強制労働に従事させられたエディは、容赦なく廃棄される収容者を見て、「お前」という概念を得る。
お前、は別に女の事じゃない。アディのことでも高い口紅の子のことでもない。マックスの婆さんを死なせベーレンス兄弟をUボートさせたもの。アディをラーフェンスブリュック送りにし、僕をここにぶち込んだもの。あの溝を死んでいく人間に掘らせているもの。お前のことだけを考える。出ても入っても、娑婆でもムショでも、アルスター・パヴィヨンのテラスで踊っていてもベルゲドルフにぶち込まれていても、ぼくにはわかる、ぼくがいるのは牢獄だ。月の下でも太陽の下でも、兵隊になるなんてあり得ない。模範囚になって個室に蓄音機を持ち込んでも、雑居房で雑魚寝してても、囚人を順に殺していく狂った牢獄を祖国とか呼んで身を捧げる奴なんかいるか?お前、お前、お前から逃れるまで、ぼくはお前のことを考える。夜も昼も。 (文庫版229ページ)

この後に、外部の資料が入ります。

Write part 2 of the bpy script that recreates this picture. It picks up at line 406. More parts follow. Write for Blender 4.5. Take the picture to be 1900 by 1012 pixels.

この部分を読むと、「エディは敵をきちんと捕捉したんだ、エディがこれからナチス政権と正面切って戦うというマニフェストだ」って思わせる(ぼくは思った)のだけれど、これはじつは作者の仕組んだ読者に対する罠じゃないのかね? 罠といって大げさすぎるなら、けっこう意地の悪いひっかけ問題なんじゃない、と、ぼかぁ思うんだよね。
それはさておき、エディは断固として志願しなかったのだが、
「強制労働に耐えきれず武装SSに志願してしまい、素行不良がもとでアインザッツグルッペンに配属されてしまった少年」
の小説があったら、どんなものになるだろう。アインザッツグルッペン部隊員の内面を描こうとしたら書き手が病んでしまうかもしれない。
そもそも、強制収容所を作ったのには、現地で銃殺させているとおかしくなってしまう隊員が出るので、トラックの荷台でのガス殺にしたんだけどやっぱりおかしくなちゃうから、収容所に送って働けないものは処分、働けるものはこき使って死なせる、という流れもあったという覚えがあるから、尋常ではないうえにことに尋常ではないことをしていたのだろう。
強制労働で足を痛め、従軍不適格となって鑑別所から帰還したエディ。
この先「スウィングボーイズたちのナチス政権への反抗が始まるんだよね」などと思いつつ読みすすめていったのだが、予測は微妙にずらされていく。
帰って来たばかりのエディは、父親の工場で働くノイエンガンメから派遣された収容者を見る。
---(前略)ぼやっと突っ立ていた警備兵が、目の前をおぼつかない足取りで通った収容者に難癖を付けて殴り始める。また何かがぼくを捕まえかけるが、どうにか押しやる。ほら、収容者が全員、手を止めただろ。こっちは人数と時間に金払ってんだよ、いらんことすんな、屑。 (文庫版233ページ )
「金払ってんだよ」とエディは考えるのだが、これは逆説的に考えると「金払わなくても良い」のなら収容者の扱いに「関与する筋合いではない」から好きに扱っても構わない、ということになるのではないか。
金を払っていなければ、無償で派遣されている労働力だったら、親衛隊の警備兵が気まぐれに、働いている収容者の一人を殴ってもいいし、それを見たほかの派遣されている収容者が手を止めてもいいのか?
父の工場に勤めだしたエディは、工場に派遣されてくる収容者の待遇を改善するためにいろいろと手を回す。単行本で読んだ際には、それは「人道的な配慮」によるものでエディっていいやつだな、と読んでしまったのだが(単純)、どうもこれに人道は全く関係なくて(すこしはあるかもしれない)経済的な理由による行動だ。「人道的な動機による行動」なんて人間はそうそうしないもんだよ、という作者の声が聞こえるようだ。佐藤先生にまたしても騙された感ある。
中盤のクライマックスであるハンブルク大空襲を契機として、エディの現実への対応の変化が徐々に巧妙に提示されていく。